Wednesday, October 24, 2012


Nate Silver believes that Ohio has a 50-50 chance of deciding the presidential election.  With all due respect to Mr. Silver, based on the polling numbers out of the swing states and how each candidate now stands, I'd say that chance has just gone up considerably.  At this point, I would be surprised if Ohio didn't decide the election.  In fact, the only way that Ohio wouldn't factor in is if either candidate won in a landslide.  And that scenario is highly improbable.

If Obama holds Ohio, he will win the election if he can also hold Wisconsin and either Nevada or Iowa; however, if Romney can take it, all he needs is Virginia and either Wisconsin or Colorado. Ironically, Romney can still lose Ohio and win the election by picking up Wisconsin, Colorado, Virginia and New Hampshire.  Given that he is currently slightly ahead in the last three, that isn't as much of a stretch as you might think.

Bottom line: expect both campaigns to spend the bulk of their remaining days in the Buckeye state.  The whole election could come down to a few thousand voters.

How did we get here?  Simple.  Mitt Romney reinvented himself in front of 65 million viewers at that first debate in Denver and Barack Obama has spent the better part of the last two attempting to deconstruct him.  With last Monday's foreign policy debate now in the books, two things have become abundantly clear. 1. After a horrific performance in his first debate, Obama clearly won his last two; 2. that still might not be enough to save him.

In politics, perception is everything.  For well over a year and a half, Mitt Romney courted the extreme right flank of his Party looking to capture the nomination.  He succeeded.  But his campaign was unable or unwilling to pivot to the center in order to attract the more moderate voters that often decide general elections.  The Obama campaign, for its part, ostensibly stood by and watched Romney implode.  It never bothered to craft a message of its own which laid out a vision for the next four years.

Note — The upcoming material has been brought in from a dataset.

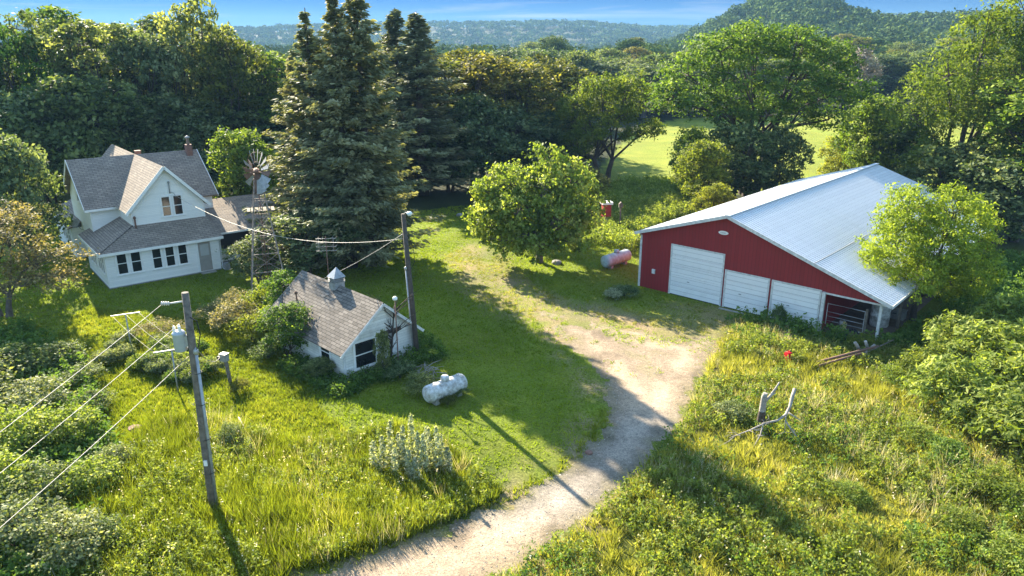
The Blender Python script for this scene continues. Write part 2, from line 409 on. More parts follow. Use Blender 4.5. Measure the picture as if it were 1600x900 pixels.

When Romney did his etch-a-sketch in Denver, he basically hit the reset button on his whole campaign.  Mitt 2.0 was born.  It was a brilliant move and it left the Obama campaign both without a compelling narrative and a convincing attack line.  In 90 minutes, Gordon Gekko killed two birds with one stone.

Obama has tried to put the genie back in the bottle; to no avail.  Romney's positives now are higher than his negatives.  In less than a month's time he has gone from Thurston Howell III to Richie Rich. Prior to the debates, Obama had tied Romney on who could best deal with the economy.  It was the only issue where Romney was even close.  Now Romney is considerably ahead.  The huge lead Obama enjoyed with women voters has dwindled to single digits.  Ohio, once a firewall, is now a picket fence.  It is practically a toss-up.

All this could've been prevented.  If Obama had just stood his ground and called Romney out that night, the election might well have been over.  That's the tragedy here. Poll after poll has indicated that while Romney's fortunes have risen considerably, that success has NOT "trickled" down ticket to his fellow compadres.  David Frum was right; it was the message.  If you take a close look at the Senate races, it's looking more and more like the Democrats are going to hold the Senate.  In the House, several far-right Republicans are in danger of losing their seats, including Steve King of Iowa and fan favorite and perennial bat-shit crazy lady Michele Bachmann of Minnesota. Translation: the extremism of the GOP is being soundly rejected by the voters.  At the eleventh hour, Mitt Romney finally figured that out.  Give credit where credit is due.  As I said, brilliant.

With less than two weeks to go, the President is in for the fight of his political life and, if he loses, he will have no one else to blame but himself.